Descrizione
La Pitina IGP è un prodotto di salumeria ottenuto da un impasto composto da una parte magra (minimo 70%) di carne di ovino o di caprino o di selvaggina ungulata, limitatamente alle specie capriolo, daino, cervo, camoscio e da una parte grassa di pancetta o spallotto di suino.
Zona di produzione
La zona di produzione della Pitina IGP si estende esclusivamente nel territorio dei comuni di Andreis, Barcis, Cavasso Nuovo, Cimolais, Claut, Erto Casso, Frisanco, Maniago, Meduno, Montereale Valcellina, Tramonti di Sopra e Tramonti di Sotto, in provincia di Pordenone, nella regione Friuli Venezia Giulia.
Metodo di produzione
Nella prima fase di mondatura, le carni vengono disossate, sgrassate e private dei tendini; quella di origine suina viene inoltre privata della cotenna e di eventuali sfilacci di grasso non compatto. Segue la fase di macinazione, attraverso l’utilizzo di piastre aventi fori di diametro compreso tra 4,5 e 7 mm. Il trito ottenuto viene allora impastato con la concia, costituita da sale marino e salgemma, aromi naturali ed erbe aromatiche. Dall’impasto così ottenuto si elaborano dei singoli agglomerati di forma sferica, del peso compreso tra i 150 e i 400 g, che vengono cosparsi in maniera uniforme con farina di mais. Segue la fase di affumicatura, di durata variabile tra quattro e 48 ore, utilizzando legno o segatura di faggio, carpine o alberi da frutto, che può essere alternata con l’asciugatura. Successivamente il prodotto è soggetto al processo di stagionatura, in ambienti muniti di aperture verso l’esterno, in condizioni di temperatura comprese tra 3 e 18°C e umidità variabile tra il 60 e il 90%.
Aspetto e sapore
La Pitina IGP esternamente si presenta di forma semisferica, di colore compreso tra il giallo dorato e il giallo bruno; al taglio il colore interno va dal rosso vivace al bordeaux carico, con la parte esterna più scura. L’impasto si presenta magro, con grana molto fine. A processo ultimato il prodotto ha un peso compreso tra 100 e 300 g. Il sapore è sapido, con un caratteristico aroma di fumo.
Storia
A raccontare la storia della Pitina sono perlopiù testimonianze orali, vista la scarsità di documentazione scritta.

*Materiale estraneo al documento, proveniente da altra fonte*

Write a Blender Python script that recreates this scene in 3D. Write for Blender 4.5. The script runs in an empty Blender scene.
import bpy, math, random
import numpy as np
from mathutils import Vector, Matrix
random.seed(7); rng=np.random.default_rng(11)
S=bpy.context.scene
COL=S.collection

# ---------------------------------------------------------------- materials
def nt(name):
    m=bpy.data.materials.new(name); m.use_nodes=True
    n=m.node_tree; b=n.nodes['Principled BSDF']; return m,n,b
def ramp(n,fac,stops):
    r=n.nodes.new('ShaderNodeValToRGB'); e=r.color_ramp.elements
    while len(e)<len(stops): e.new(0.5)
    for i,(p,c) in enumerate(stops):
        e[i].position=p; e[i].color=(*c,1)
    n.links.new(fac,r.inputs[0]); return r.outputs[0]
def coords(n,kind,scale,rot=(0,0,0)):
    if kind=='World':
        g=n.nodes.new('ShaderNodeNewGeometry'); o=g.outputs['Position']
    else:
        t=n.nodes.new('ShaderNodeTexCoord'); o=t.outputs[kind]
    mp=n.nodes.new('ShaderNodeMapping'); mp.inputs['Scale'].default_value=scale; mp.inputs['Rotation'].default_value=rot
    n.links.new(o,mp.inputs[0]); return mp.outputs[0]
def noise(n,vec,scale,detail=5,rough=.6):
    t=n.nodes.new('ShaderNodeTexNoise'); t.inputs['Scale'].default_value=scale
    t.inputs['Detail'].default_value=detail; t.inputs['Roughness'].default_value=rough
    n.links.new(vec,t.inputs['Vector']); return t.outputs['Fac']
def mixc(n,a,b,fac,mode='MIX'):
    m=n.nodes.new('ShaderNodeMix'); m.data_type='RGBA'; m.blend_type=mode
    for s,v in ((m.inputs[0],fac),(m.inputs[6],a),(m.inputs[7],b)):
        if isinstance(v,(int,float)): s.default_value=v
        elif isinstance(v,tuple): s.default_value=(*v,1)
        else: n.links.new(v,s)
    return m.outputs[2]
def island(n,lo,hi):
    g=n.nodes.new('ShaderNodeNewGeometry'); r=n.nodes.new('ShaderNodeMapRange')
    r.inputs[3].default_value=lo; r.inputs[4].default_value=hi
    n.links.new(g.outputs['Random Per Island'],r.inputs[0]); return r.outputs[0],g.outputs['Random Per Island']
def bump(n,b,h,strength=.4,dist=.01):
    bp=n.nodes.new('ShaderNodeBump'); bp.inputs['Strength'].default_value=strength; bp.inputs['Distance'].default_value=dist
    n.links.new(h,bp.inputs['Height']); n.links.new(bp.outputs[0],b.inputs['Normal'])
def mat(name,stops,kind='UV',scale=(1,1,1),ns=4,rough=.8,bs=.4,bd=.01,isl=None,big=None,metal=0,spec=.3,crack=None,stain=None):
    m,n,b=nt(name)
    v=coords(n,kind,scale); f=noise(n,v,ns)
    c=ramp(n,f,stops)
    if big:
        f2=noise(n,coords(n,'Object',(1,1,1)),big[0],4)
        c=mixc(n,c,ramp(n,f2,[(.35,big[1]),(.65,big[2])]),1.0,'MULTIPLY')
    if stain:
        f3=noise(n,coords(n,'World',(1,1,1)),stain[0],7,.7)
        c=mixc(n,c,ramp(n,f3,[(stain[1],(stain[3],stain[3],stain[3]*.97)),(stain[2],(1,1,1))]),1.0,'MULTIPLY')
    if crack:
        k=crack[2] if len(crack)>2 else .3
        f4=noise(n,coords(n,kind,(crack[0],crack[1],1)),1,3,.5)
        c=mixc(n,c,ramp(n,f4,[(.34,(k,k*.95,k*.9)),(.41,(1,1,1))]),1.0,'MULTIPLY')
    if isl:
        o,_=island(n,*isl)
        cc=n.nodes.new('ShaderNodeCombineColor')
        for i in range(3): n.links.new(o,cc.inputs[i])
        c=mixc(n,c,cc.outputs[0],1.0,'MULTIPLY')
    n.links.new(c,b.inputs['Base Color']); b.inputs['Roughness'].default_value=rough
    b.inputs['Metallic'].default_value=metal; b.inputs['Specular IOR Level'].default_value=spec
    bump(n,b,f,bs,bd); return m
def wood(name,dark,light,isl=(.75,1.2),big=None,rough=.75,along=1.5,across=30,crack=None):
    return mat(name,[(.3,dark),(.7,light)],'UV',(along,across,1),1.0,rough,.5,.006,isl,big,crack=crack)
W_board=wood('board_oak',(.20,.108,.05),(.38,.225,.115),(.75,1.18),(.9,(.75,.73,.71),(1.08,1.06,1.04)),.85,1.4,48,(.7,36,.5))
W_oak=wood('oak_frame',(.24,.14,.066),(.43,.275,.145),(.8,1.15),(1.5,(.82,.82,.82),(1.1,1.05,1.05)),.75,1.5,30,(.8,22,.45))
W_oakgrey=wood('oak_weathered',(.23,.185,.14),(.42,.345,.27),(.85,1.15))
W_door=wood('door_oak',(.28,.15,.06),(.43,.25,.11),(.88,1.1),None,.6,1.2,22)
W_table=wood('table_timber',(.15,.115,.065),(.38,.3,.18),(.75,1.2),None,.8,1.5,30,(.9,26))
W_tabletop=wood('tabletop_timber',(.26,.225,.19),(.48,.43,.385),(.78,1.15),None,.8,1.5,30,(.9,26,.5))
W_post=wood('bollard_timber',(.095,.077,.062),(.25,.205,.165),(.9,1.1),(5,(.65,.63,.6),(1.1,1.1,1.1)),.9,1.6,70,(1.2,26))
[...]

Un aspetto che viene spiegato dai ricercatori con il fatto che, sebbene sia la preparazione che il consumo fossero largamente diffusi all’inizio dell’Ottocento, il prodotto non veniva mai utilizzato come merce di scambio. Questo era dovuto anche al fatto che era considerata una carne povera, non consumata dai ricchi e legata all’ambito familiare popolare. La necessità di conservare la poca carne disponibile, perlopiù di origine ovina o selvaggina cacciata di frodo, ha portato allo sviluppo di tecniche di conservazione, quali l’affumicatura e la stabilizzazione con l’aggiunta di grasso suino. Il nome Pitina si è originariamente diffuso nella Val Tramontina grazie ai primi produttori: gli abitanti del comune di Tramonti di Sopra. Ed è ancora grazie a loro che dal 1969 è stata recuperata la tradizione locale organizzando la Festa della Pitina che da allora si ripete ogni anno in luglio.
Gastronomia
La Pitina IGP viene prevalentemente servita cruda e a fette, ma si presta anche a diverse cotture: nel brodo di polenta aromatizzato con ginepro e rosmarino, alla brace oppure scottata nell’aceto e servita con la polenta. Ottima è anche la tradizionale Pitina al cao, cioè cotta nel latte di vacca appena munto. Da scoprire anche rosolata nel burro e nella cipolla e aggiunta alla minestra di patate. Si abbina perfettamente con i grandi vini bianchi friulani.
Commercializzazione
Il prodotto viene immesso in commercio come Pitina IGP. Viene commercializzata intera, confezionata sottovuoto o in atmosfera modificata.
Nota distintiva
Nata per conservare la carne nei mesi autunnali, la Pitina IGP deve la caratteristica di carne stagionata, ma non essiccata, tanto al particolare metodo di produzione quanto al singolare profilo climatico dell’areale, un’enclave prealpina, caratterizzata da piogge abbondanti ma dall’assenza di umidità stagnante.